Adam Richards’s dad was always tinkering with cars in the driveway of their home in Pittsburg, Pennsylvania, and later outside of Chicago, Illinois. The car that finally grabbed Richards interest was a 1967 Ford Mustang that his dad worked on while Richards was in high school. “That’s when it started,” Richards says. “I was just into cars from there.”
As high school ended, Richards prepared to come to UW-Madison to pursue engineering. He’d always been a tinkerer himself and enjoyed taking things apart to see how they worked. So he knew engineering was for him–he just didn’t know what specific discipline would be the best fit. While taking a campus tour, he saw the Phil Myers Automotive Center and was intrigued.
However, Richards didn’t join the vehicle teams right away. Instead, he joined the Concrete Canoe team. While he enjoyed that experience, his own interests began to draw him toward electrical engineering, which he eventually declared as his major. To align his extracurricular activities with his academics, Richards explored teams with electrical and controls-related activities. The hybrid vehicle team looked like just the opportunity.
“I just emailed the team leaders and eventually started coming to meetings,” he says. By the 2008-2009 academic year, Richards was the controls leader for the UW-Madison EcoCAR project, which was in its first year. That year the Hybrid Team focused heavily on its electrical and controls projects, and Richards was deeply involved with the team.
His teammates selected him to be the Hybrid Team leader for the 2009-2010 academic year, and Richards now oversees the entire EcoCAR project. “I am really working hard to make sure that we are on task with projects in all areas of vehicle design,” he says. “The first things on my mind are controls tasks, but we also need to make sure we are ready mechanically, as well as with our outreach plan.”
Richards additionally oversees the team’s work to fit and install a new powertrain into the team’s EV1 vehicle, as well as the Hybrid Team’s work for the Bucky Wagon renovation.

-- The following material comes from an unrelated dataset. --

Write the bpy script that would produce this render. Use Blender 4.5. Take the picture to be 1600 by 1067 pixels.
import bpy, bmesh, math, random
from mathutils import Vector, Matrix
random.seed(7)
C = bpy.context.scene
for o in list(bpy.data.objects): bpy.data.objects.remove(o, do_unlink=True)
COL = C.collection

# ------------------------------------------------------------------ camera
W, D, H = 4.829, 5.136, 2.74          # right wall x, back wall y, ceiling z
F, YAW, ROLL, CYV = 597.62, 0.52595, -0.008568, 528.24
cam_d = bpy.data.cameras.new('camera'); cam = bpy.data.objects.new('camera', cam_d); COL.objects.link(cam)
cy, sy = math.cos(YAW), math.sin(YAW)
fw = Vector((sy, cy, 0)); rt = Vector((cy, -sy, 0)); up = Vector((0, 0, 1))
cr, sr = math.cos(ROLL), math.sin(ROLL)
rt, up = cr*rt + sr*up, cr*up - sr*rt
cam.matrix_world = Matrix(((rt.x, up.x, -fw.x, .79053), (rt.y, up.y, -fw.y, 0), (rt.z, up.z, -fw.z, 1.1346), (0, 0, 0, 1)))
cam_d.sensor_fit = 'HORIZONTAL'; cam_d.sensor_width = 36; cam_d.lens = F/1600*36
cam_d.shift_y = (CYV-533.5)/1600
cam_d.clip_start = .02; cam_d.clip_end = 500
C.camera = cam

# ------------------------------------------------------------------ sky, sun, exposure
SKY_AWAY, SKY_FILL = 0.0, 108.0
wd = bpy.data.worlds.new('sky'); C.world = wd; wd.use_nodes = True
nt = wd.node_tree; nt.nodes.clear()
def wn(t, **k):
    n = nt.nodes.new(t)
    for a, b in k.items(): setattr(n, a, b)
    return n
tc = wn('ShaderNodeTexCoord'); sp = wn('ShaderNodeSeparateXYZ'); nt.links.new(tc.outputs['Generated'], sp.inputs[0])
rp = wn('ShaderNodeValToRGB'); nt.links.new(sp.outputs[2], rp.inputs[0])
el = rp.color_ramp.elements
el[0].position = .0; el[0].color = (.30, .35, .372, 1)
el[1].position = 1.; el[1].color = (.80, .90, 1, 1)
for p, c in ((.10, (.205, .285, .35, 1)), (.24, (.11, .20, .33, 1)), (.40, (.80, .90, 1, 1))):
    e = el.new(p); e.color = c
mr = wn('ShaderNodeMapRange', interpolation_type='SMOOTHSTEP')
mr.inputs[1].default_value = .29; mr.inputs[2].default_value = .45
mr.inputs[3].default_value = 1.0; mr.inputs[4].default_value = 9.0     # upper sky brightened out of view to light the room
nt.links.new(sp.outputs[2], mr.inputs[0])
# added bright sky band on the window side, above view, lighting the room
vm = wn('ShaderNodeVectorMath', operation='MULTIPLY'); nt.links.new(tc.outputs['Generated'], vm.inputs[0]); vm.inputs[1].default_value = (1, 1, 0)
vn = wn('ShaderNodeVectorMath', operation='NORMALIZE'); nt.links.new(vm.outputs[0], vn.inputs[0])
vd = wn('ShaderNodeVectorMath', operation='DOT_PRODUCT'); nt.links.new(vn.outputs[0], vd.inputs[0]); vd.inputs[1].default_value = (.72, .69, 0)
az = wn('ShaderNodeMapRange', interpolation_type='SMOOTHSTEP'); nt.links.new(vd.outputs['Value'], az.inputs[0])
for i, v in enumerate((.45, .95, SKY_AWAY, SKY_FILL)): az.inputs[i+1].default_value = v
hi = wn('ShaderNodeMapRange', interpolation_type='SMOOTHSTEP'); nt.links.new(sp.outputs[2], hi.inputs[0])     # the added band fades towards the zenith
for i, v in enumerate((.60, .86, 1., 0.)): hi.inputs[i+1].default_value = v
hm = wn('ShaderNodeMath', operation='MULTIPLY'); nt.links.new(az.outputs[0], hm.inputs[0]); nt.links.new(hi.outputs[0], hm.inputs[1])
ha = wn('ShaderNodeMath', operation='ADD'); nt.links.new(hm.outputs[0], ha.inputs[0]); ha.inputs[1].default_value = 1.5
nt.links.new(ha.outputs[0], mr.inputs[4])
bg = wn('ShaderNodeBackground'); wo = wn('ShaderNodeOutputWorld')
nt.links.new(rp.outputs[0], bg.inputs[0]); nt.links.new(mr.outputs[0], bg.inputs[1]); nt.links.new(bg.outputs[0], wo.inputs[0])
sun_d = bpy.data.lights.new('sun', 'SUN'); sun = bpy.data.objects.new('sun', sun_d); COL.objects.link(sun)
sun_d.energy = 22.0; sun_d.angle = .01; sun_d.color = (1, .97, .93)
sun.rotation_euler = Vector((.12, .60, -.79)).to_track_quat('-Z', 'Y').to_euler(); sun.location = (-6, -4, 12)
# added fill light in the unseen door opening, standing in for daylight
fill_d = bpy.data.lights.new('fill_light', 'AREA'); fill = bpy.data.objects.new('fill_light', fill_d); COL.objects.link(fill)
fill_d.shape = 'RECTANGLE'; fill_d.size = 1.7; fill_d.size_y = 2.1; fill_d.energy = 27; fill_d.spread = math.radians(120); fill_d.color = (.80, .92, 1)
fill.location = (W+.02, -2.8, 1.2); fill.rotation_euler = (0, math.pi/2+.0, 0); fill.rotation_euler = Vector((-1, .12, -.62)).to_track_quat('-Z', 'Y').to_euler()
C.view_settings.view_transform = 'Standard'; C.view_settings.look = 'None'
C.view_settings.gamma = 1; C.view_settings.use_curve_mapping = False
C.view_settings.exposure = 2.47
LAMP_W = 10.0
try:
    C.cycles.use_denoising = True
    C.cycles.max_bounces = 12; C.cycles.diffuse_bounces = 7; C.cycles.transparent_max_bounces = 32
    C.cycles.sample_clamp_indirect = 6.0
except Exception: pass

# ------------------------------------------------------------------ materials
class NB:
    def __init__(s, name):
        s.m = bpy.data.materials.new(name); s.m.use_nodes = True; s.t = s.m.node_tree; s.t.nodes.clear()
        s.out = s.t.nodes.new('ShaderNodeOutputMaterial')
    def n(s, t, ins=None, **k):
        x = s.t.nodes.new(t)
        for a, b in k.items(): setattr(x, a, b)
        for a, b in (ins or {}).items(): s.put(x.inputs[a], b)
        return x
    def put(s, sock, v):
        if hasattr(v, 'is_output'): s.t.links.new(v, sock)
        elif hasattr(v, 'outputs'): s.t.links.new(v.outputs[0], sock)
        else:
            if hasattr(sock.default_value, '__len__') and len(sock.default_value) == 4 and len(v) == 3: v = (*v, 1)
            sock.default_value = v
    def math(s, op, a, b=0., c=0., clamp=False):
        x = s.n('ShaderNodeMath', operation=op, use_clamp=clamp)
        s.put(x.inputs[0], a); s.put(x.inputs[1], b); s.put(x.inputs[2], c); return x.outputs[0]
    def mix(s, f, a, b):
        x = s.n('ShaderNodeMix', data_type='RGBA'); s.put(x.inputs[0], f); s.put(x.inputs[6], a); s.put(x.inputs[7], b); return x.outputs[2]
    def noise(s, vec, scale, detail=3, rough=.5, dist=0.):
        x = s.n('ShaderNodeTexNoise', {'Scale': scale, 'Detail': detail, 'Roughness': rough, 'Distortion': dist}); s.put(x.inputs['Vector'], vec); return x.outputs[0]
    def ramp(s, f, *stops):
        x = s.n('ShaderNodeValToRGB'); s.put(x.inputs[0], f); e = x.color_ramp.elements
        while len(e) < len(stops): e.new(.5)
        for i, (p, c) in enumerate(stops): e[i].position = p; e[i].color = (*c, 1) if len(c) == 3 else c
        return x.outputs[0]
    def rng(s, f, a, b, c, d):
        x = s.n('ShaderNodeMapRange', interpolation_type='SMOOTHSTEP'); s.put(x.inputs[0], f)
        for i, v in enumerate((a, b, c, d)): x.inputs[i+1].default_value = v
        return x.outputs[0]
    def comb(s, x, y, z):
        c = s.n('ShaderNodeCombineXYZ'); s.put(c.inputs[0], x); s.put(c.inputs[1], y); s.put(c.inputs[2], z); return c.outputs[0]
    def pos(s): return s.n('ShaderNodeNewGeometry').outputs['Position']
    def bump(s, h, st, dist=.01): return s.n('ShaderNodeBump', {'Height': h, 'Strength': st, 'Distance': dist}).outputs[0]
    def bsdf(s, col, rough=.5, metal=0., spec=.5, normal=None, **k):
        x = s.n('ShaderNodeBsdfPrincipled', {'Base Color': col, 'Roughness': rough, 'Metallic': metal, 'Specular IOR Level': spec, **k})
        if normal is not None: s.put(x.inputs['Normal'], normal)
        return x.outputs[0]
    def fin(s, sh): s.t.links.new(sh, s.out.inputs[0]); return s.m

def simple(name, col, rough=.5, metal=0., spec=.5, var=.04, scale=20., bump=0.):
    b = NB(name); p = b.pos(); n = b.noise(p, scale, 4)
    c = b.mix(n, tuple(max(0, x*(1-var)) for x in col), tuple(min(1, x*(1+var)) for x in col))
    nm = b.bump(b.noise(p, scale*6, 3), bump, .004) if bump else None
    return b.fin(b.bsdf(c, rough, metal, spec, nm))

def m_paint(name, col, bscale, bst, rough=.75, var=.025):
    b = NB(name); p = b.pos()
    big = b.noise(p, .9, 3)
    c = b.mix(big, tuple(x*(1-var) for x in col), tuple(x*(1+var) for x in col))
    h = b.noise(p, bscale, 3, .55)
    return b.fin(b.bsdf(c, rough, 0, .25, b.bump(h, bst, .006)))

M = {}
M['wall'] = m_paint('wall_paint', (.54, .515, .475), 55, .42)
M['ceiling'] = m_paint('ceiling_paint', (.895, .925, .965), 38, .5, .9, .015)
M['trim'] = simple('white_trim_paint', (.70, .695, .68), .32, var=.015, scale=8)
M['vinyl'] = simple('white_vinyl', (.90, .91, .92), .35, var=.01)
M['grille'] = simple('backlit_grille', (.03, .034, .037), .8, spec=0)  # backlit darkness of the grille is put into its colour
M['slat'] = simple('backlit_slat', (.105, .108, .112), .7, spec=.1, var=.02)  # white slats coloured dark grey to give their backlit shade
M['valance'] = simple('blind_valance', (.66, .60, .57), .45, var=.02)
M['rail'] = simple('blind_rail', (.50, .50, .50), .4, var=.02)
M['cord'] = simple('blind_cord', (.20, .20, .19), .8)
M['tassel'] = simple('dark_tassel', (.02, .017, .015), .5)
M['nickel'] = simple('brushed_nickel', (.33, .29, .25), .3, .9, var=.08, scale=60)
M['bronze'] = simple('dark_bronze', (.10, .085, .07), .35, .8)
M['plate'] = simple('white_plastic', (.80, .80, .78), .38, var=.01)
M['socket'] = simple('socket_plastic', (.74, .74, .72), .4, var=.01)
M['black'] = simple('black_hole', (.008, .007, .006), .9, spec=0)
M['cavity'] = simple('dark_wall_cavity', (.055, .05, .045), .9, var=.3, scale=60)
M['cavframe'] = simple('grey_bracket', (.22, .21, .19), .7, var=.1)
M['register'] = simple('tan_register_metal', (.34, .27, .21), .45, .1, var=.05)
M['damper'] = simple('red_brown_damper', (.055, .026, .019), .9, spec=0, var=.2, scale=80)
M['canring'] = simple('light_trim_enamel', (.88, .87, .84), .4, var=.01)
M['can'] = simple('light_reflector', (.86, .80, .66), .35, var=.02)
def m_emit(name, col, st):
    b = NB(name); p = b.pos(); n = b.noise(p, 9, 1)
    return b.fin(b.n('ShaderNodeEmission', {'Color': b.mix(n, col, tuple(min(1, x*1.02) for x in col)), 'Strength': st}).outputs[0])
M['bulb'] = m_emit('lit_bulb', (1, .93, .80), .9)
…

“It’s great to be able to spend some time with different vehicles and other forms electric vehicle technology,” he says. “Taking a 1930s firetruck and converting it to a fully electric vehicle is a once in a lifetime experience and will be a project that I hope to see on the field at Badger games for years to come.”
For Richards, experience with hybrid technologies is important for his future career in the automotive industry as an engineer for either an automotive maker or an automotive component company when he graduates in May 2011. Richards encourages other students to seek out student organizations. “You get experience right away with something besides class that makes you get up and do something with your hands and actually build something,” he says.”